• **Do this**
Which lines hold the word "pixels"? Show each of them.

• **Data extract**

** START **

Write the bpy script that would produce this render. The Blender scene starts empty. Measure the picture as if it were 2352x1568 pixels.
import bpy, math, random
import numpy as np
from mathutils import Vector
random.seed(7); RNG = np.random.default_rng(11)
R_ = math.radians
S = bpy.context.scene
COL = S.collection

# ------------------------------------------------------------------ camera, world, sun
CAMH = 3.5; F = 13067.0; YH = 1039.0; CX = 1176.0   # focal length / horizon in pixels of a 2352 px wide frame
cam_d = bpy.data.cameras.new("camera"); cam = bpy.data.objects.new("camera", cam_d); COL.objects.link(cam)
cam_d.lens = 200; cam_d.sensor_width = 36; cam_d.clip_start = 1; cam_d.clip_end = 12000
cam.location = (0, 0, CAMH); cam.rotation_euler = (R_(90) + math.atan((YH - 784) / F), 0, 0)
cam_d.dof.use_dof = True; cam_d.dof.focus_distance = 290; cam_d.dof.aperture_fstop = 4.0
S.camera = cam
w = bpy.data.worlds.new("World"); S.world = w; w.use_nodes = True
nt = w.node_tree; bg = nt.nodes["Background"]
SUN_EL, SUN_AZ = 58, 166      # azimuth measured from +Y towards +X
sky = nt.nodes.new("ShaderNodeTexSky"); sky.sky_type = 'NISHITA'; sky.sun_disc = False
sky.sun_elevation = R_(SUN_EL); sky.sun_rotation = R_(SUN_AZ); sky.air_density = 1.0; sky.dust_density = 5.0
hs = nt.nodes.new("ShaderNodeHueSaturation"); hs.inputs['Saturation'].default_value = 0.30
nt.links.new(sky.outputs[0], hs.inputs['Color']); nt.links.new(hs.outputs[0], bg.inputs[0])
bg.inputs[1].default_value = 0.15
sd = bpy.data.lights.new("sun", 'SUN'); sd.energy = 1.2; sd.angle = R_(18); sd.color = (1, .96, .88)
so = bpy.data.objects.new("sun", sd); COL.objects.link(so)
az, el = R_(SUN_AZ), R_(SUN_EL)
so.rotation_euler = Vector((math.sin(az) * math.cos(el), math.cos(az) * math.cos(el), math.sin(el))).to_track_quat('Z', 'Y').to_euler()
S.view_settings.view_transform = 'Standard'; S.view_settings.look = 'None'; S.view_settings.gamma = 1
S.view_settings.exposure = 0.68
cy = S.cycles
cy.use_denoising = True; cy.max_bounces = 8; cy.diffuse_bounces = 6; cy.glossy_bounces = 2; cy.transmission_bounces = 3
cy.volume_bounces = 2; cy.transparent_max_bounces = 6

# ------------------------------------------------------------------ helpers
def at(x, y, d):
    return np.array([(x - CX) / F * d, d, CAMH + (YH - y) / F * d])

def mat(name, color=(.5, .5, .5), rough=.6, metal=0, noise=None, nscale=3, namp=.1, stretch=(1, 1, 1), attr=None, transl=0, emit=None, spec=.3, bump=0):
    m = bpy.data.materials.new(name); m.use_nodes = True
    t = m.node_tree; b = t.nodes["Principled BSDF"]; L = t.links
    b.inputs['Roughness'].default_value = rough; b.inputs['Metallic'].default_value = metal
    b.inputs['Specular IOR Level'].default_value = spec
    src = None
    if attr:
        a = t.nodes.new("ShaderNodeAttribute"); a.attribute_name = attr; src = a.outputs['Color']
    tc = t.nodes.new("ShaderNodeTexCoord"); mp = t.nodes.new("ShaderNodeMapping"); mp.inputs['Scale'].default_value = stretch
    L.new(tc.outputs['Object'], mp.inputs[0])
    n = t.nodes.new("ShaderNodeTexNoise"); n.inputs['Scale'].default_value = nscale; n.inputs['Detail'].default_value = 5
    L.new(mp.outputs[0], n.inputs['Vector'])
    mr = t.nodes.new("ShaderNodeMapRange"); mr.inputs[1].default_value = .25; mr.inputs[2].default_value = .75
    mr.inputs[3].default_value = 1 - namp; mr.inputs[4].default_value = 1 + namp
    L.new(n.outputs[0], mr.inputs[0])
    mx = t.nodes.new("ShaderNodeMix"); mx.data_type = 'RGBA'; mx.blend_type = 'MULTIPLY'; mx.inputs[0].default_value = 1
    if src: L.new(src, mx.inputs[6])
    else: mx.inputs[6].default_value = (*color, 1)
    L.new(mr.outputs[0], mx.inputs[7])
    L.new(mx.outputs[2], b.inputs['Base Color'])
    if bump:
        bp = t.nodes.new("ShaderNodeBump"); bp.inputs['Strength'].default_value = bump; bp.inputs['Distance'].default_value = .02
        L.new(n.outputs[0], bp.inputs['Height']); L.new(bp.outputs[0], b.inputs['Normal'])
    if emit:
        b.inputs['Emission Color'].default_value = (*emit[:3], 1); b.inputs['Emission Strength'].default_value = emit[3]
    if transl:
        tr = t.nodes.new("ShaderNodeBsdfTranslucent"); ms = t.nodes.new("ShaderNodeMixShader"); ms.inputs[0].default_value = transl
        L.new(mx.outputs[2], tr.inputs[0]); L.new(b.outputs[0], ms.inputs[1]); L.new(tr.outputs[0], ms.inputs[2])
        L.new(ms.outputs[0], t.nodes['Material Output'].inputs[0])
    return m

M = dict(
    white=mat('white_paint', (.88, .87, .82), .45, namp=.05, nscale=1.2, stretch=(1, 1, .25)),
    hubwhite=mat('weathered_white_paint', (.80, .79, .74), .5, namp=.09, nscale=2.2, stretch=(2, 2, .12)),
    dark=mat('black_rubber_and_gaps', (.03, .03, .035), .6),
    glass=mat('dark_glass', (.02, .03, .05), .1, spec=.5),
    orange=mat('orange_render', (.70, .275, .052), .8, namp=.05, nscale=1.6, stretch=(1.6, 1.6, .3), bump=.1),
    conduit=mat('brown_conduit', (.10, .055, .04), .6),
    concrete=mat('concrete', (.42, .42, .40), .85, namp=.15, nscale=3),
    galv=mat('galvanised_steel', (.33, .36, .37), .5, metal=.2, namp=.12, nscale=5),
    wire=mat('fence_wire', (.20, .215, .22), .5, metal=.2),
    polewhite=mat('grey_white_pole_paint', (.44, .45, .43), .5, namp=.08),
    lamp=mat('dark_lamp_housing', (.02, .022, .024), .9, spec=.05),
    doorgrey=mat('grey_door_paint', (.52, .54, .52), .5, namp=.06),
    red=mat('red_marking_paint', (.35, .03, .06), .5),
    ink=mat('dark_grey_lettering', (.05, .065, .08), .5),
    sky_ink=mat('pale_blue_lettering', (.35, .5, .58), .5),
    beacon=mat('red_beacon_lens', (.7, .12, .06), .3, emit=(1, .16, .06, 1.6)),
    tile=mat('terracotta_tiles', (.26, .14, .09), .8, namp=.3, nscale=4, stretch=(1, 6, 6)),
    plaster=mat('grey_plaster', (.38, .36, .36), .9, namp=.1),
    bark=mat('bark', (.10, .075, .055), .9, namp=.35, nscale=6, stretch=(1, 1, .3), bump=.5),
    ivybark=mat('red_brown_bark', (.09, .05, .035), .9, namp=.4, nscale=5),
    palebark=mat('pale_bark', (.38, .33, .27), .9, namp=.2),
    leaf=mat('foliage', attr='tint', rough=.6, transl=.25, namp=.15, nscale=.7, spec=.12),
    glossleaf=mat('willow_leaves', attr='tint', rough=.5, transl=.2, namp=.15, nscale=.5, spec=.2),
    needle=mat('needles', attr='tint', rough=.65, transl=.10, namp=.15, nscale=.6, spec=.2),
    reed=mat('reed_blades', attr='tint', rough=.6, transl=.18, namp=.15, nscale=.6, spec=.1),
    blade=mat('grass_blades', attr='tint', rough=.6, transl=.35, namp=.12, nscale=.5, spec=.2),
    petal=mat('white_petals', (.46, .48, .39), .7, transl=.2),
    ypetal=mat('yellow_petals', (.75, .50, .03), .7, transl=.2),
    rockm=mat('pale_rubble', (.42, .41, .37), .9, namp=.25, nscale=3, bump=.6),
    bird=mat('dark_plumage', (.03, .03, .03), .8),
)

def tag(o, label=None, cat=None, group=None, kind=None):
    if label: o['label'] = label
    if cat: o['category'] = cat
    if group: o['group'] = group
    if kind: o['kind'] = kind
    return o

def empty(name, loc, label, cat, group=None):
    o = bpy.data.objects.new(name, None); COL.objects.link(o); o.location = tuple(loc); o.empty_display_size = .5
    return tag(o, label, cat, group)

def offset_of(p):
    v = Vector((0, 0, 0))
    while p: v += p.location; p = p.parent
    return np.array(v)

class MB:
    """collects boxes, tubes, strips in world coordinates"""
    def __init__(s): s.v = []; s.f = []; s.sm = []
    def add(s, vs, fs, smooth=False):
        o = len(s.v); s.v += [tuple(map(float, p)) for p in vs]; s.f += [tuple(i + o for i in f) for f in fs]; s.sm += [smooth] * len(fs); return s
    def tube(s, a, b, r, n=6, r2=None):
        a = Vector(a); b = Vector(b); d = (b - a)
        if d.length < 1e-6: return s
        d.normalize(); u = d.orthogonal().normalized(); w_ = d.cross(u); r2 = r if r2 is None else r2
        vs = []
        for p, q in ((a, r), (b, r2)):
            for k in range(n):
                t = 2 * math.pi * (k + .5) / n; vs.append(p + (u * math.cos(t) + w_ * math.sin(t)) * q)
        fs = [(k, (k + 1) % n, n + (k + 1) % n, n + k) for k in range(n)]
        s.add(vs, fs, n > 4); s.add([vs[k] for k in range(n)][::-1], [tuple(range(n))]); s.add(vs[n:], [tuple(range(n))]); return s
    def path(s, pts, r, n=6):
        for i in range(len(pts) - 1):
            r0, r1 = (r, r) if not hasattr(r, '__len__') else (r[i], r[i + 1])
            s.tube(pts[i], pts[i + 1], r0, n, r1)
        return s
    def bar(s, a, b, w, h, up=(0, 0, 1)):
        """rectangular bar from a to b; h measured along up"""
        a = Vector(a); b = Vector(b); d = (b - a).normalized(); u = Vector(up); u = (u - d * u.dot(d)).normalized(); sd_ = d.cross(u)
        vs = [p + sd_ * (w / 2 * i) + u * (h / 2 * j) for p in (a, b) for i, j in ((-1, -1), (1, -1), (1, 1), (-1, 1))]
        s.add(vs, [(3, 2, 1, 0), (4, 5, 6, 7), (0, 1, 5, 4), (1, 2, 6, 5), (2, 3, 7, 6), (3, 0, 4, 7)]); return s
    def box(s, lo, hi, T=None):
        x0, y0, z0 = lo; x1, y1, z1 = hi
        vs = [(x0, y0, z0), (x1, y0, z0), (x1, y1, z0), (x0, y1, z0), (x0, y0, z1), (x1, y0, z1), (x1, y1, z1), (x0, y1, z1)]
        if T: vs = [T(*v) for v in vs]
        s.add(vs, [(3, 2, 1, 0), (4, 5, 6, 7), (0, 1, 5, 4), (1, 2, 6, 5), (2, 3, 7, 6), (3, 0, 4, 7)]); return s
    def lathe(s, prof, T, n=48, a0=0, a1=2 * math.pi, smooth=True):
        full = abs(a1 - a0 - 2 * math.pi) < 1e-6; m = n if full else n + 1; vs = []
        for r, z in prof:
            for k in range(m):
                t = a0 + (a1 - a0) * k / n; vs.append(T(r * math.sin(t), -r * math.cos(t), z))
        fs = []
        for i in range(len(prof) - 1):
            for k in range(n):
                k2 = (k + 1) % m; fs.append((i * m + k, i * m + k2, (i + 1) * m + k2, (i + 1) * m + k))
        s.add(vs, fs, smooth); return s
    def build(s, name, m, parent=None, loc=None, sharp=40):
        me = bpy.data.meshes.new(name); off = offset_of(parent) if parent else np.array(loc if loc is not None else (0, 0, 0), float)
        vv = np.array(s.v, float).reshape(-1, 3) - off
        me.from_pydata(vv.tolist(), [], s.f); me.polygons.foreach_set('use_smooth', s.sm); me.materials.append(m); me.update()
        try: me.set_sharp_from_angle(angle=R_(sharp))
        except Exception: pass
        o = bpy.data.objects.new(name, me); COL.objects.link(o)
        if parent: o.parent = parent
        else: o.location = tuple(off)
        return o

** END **

• **Exercise response**
Write the bpy script that would produce this render. The Blender scene starts empty. Measure the picture as if it were 2352x1568 pixels.
CAMH = 3.5; F = 13067.0; YH = 1039.0; CX = 1176.0   # focal length / horizon in pixels of a 2352 px wide frame